(Stored entries)

◇ ◇ ◇ ◇ ◇ ◇ ◇

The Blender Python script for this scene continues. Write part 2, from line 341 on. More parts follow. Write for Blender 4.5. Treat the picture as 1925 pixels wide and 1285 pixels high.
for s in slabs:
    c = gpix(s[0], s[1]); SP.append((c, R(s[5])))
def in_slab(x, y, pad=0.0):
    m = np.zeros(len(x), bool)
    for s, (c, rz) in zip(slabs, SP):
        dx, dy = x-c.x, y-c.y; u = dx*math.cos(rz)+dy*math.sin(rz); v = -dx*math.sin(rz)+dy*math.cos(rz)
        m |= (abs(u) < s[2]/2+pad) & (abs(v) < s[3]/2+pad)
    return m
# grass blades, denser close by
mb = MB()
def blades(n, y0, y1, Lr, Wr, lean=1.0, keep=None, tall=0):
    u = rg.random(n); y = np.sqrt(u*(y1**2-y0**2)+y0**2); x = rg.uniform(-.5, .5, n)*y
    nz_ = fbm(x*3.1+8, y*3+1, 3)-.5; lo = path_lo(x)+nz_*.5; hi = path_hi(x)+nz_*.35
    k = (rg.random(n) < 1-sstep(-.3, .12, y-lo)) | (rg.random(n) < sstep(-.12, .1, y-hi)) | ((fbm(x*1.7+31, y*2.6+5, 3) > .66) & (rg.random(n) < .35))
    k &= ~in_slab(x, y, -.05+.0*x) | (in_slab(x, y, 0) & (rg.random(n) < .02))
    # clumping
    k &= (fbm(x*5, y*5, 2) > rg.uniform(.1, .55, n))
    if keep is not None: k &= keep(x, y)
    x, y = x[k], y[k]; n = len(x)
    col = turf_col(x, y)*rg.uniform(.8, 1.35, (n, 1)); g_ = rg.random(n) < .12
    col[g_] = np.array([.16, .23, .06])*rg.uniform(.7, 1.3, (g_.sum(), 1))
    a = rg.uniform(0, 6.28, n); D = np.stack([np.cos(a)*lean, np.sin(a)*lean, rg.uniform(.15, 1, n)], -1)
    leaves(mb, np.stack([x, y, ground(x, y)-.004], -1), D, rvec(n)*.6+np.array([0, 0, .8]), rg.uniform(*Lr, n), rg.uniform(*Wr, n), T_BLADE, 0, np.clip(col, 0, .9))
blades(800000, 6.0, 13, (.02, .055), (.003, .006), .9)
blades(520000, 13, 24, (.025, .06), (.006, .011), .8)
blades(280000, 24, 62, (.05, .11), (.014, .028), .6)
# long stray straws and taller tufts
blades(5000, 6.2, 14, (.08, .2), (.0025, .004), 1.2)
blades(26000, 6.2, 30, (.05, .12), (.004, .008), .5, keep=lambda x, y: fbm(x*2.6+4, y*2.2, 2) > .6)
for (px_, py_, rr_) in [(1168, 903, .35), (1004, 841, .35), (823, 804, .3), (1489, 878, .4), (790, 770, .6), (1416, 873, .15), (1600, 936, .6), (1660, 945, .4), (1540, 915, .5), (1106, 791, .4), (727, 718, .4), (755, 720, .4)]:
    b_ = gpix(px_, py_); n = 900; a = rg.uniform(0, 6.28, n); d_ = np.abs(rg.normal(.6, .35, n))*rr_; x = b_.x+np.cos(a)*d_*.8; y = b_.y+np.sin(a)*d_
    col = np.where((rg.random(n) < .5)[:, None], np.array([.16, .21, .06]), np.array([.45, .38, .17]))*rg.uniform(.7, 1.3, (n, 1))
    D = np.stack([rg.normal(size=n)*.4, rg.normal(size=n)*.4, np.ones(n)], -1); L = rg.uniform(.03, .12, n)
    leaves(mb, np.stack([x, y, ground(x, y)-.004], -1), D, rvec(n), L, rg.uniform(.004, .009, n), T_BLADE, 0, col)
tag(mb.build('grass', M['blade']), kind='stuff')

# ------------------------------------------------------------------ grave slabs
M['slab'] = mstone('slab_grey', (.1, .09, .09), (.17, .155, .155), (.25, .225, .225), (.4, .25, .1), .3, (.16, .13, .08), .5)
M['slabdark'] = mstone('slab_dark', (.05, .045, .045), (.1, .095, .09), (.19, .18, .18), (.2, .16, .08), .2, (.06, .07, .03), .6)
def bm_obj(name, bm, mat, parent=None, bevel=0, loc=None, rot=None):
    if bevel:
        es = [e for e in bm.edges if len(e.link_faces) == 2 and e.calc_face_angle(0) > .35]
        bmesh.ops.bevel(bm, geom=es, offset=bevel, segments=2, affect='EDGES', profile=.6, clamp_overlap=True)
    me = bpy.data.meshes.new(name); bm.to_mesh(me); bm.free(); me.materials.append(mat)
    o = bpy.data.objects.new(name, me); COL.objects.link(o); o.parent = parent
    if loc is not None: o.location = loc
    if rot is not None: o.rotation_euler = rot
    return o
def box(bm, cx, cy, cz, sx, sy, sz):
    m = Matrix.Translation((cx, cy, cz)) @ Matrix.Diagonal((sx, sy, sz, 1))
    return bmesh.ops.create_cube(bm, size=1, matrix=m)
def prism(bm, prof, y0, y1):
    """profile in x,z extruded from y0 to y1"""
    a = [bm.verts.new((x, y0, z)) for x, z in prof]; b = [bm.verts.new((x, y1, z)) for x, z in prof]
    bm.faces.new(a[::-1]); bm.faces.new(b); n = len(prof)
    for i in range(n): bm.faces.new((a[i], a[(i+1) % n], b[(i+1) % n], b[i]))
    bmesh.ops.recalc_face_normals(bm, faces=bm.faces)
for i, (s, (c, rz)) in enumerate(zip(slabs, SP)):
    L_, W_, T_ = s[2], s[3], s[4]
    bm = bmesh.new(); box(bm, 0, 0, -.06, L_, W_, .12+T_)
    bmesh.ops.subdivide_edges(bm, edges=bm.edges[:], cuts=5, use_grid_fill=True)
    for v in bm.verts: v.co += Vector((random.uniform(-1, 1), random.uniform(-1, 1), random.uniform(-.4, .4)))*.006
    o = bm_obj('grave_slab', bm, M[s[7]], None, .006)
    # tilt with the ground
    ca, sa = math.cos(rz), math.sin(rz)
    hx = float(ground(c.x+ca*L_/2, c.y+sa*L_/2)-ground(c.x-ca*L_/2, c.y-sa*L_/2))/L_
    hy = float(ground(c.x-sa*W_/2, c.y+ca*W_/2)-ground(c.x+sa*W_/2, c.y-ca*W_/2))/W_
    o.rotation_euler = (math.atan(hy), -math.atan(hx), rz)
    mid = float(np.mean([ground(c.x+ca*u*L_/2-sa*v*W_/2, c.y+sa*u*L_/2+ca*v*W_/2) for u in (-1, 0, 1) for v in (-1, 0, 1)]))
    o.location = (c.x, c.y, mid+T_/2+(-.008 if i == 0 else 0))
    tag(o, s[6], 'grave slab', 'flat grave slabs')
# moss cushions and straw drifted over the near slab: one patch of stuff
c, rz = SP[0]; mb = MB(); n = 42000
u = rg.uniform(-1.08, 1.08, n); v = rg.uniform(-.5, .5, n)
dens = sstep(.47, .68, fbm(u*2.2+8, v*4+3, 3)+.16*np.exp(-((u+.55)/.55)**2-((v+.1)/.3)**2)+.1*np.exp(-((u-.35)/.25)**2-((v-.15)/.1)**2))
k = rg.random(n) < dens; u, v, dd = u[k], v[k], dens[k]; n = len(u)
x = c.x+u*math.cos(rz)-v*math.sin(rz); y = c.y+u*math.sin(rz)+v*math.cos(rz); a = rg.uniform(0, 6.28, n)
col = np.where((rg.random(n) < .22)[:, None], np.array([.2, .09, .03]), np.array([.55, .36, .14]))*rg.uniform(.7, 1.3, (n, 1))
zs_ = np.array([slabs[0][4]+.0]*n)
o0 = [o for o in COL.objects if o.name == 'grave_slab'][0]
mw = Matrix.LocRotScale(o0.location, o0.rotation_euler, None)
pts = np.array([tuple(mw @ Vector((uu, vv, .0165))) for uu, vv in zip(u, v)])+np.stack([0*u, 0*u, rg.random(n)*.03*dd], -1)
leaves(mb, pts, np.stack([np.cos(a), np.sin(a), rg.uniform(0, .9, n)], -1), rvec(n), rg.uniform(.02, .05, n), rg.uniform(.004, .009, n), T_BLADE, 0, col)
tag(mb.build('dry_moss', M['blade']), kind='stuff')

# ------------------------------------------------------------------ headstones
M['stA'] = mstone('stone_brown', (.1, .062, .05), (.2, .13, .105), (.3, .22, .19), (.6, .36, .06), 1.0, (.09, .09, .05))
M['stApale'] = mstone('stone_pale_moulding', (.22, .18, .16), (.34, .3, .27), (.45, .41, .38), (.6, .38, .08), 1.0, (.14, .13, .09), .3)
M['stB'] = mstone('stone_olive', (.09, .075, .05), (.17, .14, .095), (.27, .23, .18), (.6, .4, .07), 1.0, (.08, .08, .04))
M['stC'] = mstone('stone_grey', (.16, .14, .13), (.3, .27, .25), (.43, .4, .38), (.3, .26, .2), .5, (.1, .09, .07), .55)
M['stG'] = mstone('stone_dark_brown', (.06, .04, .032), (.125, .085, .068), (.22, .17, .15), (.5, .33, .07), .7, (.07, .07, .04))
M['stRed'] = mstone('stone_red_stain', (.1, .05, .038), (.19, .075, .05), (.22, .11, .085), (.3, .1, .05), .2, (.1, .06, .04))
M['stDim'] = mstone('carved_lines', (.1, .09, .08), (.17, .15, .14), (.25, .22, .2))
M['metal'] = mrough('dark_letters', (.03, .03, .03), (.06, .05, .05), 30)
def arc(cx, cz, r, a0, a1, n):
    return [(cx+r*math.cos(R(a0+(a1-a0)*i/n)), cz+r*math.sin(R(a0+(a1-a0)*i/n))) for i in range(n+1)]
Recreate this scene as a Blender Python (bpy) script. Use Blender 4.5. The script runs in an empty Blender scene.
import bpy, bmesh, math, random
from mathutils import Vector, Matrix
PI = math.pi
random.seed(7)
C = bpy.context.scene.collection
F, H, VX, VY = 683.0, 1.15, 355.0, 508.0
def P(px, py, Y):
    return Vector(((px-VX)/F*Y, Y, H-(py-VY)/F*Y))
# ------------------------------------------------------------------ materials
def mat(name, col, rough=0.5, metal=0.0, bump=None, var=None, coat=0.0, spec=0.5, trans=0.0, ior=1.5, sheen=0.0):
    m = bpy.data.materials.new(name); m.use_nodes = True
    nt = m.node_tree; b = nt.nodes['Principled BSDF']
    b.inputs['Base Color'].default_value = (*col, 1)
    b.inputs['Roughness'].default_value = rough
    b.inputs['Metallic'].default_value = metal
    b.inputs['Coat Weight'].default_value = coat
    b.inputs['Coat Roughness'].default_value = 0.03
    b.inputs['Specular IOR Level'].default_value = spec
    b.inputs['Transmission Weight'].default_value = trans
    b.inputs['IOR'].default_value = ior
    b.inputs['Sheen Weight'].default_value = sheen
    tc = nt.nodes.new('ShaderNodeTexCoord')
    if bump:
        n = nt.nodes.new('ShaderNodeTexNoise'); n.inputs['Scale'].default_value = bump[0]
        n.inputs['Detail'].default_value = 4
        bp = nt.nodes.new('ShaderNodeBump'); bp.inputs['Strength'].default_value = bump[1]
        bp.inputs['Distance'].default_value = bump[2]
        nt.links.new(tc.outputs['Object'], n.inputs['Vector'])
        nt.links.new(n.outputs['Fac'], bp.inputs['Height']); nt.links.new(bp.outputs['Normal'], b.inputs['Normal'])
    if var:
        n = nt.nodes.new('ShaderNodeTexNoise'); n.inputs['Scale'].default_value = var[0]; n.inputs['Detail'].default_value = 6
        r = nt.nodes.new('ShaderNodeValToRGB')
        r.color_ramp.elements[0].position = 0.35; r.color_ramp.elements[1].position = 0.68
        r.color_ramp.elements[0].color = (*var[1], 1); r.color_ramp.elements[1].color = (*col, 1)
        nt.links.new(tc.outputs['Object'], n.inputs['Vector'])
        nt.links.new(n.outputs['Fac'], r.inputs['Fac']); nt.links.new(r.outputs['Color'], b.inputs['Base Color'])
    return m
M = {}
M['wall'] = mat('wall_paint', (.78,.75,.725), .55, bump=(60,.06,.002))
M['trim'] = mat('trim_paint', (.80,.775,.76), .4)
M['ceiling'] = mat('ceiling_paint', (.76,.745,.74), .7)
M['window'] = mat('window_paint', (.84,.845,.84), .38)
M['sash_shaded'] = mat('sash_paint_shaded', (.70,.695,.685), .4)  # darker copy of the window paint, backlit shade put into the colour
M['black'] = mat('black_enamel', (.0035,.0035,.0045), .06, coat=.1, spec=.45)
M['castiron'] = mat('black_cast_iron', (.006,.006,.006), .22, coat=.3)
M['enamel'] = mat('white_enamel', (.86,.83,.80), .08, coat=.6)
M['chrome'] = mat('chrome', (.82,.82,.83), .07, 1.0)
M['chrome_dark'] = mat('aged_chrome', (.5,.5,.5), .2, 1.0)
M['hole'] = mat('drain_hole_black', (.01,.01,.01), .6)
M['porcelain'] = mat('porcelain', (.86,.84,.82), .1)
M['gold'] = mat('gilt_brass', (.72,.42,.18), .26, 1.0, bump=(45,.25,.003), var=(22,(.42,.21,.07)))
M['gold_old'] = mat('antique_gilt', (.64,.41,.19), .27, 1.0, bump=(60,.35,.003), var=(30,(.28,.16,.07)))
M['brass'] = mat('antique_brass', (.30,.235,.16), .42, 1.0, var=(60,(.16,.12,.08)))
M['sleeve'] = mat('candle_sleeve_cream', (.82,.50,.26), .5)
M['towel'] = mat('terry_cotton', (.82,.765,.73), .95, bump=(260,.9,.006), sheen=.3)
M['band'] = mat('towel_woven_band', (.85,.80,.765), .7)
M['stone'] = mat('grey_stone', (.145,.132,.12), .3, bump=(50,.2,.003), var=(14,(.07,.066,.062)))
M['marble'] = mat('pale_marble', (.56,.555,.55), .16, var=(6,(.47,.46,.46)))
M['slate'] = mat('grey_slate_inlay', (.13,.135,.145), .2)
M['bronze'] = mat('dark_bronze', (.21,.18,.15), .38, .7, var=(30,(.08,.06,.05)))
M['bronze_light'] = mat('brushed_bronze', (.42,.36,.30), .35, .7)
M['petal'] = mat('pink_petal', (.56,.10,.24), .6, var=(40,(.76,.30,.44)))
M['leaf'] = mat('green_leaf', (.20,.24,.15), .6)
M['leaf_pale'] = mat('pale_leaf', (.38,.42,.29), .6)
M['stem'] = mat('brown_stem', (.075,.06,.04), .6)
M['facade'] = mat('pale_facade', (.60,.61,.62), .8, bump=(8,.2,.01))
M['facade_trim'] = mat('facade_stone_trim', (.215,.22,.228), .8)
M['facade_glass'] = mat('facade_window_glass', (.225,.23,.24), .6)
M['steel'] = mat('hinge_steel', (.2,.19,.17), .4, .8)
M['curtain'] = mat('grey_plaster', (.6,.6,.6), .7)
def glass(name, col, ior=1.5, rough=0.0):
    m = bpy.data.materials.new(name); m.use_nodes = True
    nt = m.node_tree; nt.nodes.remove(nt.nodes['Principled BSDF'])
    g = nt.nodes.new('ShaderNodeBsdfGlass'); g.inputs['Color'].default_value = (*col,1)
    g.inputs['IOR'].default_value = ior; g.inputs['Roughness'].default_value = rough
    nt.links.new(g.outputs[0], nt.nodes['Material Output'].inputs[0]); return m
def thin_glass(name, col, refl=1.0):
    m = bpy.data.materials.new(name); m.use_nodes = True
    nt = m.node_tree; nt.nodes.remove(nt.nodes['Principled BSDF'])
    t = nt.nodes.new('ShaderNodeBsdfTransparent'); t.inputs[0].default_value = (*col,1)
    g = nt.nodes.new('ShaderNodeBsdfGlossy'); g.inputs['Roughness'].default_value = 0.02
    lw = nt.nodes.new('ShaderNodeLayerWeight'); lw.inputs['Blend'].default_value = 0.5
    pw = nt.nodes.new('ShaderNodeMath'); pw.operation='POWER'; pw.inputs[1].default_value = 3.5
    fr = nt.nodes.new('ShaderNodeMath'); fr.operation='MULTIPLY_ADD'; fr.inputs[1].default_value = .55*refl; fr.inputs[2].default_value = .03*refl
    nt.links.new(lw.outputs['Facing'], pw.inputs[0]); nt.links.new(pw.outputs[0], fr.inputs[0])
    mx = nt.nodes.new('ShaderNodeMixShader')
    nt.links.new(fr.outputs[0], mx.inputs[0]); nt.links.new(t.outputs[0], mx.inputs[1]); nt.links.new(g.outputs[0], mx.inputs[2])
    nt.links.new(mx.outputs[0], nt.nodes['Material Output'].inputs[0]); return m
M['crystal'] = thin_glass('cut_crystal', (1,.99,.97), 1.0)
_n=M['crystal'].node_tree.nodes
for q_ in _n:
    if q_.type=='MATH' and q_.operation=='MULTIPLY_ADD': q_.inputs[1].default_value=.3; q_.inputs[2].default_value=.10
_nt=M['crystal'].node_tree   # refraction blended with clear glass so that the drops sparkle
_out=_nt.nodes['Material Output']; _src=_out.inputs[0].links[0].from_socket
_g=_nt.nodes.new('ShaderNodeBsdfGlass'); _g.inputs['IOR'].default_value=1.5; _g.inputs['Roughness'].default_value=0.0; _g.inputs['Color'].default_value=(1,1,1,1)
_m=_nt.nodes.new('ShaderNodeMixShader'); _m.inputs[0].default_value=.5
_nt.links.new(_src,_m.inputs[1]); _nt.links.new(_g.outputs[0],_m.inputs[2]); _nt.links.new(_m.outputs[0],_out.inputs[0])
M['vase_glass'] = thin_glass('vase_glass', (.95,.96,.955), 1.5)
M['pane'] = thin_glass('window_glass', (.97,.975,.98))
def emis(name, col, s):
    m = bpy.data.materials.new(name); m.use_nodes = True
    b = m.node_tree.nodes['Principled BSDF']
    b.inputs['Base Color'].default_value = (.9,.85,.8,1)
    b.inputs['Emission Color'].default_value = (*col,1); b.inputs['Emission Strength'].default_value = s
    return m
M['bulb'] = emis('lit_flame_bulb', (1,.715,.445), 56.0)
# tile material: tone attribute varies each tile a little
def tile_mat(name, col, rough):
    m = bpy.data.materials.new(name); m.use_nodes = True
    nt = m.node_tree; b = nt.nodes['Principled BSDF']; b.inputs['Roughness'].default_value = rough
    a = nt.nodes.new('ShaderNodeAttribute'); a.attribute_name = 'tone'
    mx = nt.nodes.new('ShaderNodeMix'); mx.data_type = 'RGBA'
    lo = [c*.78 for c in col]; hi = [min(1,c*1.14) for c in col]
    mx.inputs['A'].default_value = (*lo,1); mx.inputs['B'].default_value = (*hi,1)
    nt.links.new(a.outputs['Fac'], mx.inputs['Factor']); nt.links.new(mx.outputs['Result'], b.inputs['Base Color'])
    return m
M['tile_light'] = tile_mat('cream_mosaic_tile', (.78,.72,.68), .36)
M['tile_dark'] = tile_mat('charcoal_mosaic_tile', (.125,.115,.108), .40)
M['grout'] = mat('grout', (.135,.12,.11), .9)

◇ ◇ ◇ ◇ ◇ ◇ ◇

(What to produce) Look for the word "Python" and return every line where it occurs.

(Written reply)
The Blender Python script for this scene continues. Write part 2, from line 341 on. More parts follow. Write for Blender 4.5. Treat the picture as 1925 pixels wide and 1285 pixels high.
Recreate this scene as a Blender Python (bpy) script. Use Blender 4.5. The script runs in an empty Blender scene.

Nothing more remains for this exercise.